The exercise » Do not include the pictures; repeat the rest of the data exactly.

Recorded information »
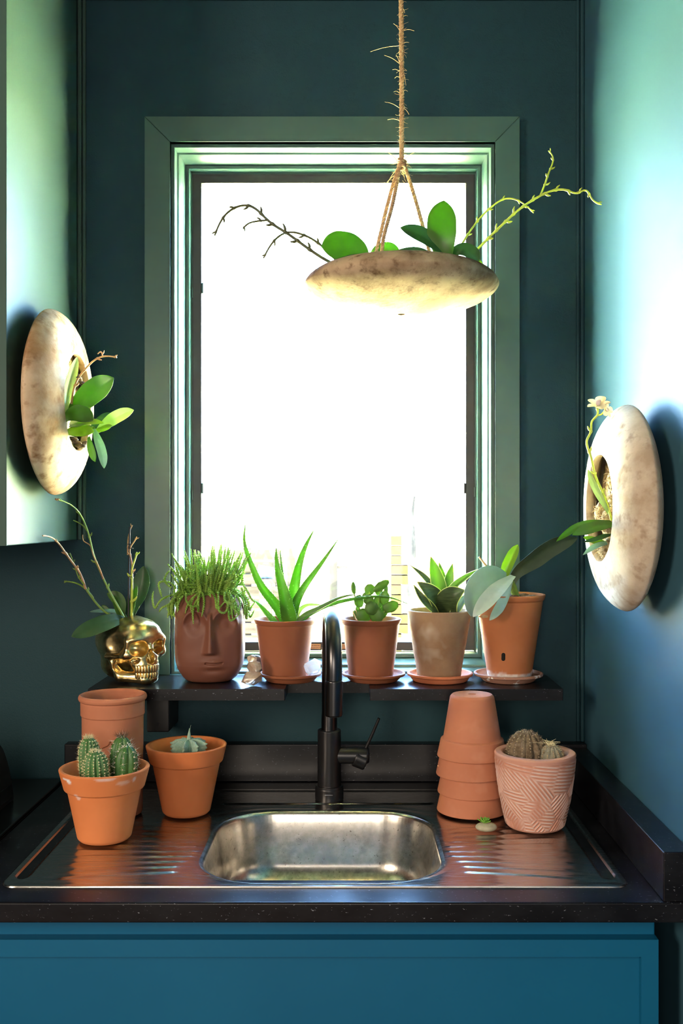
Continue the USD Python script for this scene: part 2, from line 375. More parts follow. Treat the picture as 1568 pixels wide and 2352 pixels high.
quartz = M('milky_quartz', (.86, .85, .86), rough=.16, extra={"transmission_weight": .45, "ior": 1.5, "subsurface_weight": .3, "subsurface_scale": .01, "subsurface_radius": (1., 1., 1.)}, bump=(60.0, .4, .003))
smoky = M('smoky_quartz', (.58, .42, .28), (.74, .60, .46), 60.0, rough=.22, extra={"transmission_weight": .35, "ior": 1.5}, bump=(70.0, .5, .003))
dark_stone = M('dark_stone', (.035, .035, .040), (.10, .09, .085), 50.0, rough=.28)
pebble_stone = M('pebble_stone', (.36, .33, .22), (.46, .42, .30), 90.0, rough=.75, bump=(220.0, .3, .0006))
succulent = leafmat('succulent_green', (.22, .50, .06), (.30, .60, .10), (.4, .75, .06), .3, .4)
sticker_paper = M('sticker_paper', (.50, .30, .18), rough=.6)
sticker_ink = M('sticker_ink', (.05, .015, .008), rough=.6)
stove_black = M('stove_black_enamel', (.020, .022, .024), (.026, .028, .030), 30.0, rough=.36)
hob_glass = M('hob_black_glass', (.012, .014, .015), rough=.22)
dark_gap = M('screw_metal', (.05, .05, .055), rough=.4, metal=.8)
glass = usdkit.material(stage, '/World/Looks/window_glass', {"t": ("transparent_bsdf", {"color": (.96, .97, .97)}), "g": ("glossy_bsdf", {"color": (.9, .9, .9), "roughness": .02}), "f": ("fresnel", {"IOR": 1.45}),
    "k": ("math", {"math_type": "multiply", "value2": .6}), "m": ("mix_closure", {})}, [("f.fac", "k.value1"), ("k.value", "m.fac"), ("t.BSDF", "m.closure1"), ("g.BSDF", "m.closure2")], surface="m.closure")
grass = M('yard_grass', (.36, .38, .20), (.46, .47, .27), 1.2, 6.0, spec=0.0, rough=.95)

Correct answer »
Continue the USD Python script for this scene: part 2, from line 375. More parts follow. Treat the picture as 1568 pixels wide and 2352 pixels high.
quartz = M('milky_quartz', (.86, .85, .86), rough=.16, extra={"transmission_weight": .45, "ior": 1.5, "subsurface_weight": .3, "subsurface_scale": .01, "subsurface_radius": (1., 1., 1.)}, bump=(60.0, .4, .003))
smoky = M('smoky_quartz', (.58, .42, .28), (.74, .60, .46), 60.0, rough=.22, extra={"transmission_weight": .35, "ior": 1.5}, bump=(70.0, .5, .003))
dark_stone = M('dark_stone', (.035, .035, .040), (.10, .09, .085), 50.0, rough=.28)
pebble_stone = M('pebble_stone', (.36, .33, .22), (.46, .42, .30), 90.0, rough=.75, bump=(220.0, .3, .0006))
succulent = leafmat('succulent_green', (.22, .50, .06), (.30, .60, .10), (.4, .75, .06), .3, .4)
sticker_paper = M('sticker_paper', (.50, .30, .18), rough=.6)
sticker_ink = M('sticker_ink', (.05, .015, .008), rough=.6)
stove_black = M('stove_black_enamel', (.020, .022, .024), (.026, .028, .030), 30.0, rough=.36)
hob_glass = M('hob_black_glass', (.012, .014, .015), rough=.22)
dark_gap = M('screw_metal', (.05, .05, .055), rough=.4, metal=.8)
glass = usdkit.material(stage, '/World/Looks/window_glass', {"t": ("transparent_bsdf", {"color": (.96, .97, .97)}), "g": ("glossy_bsdf", {"color": (.9, .9, .9), "roughness": .02}), "f": ("fresnel", {"IOR": 1.45}),
    "k": ("math", {"math_type": "multiply", "value2": .6}), "m": ("mix_closure", {})}, [("f.fac", "k.value1"), ("k.value", "m.fac"), ("t.BSDF", "m.closure1"), ("g.BSDF", "m.closure2")], surface="m.closure")
grass = M('yard_grass', (.36, .38, .20), (.46, .47, .27), 1.2, 6.0, spec=0.0, rough=.95)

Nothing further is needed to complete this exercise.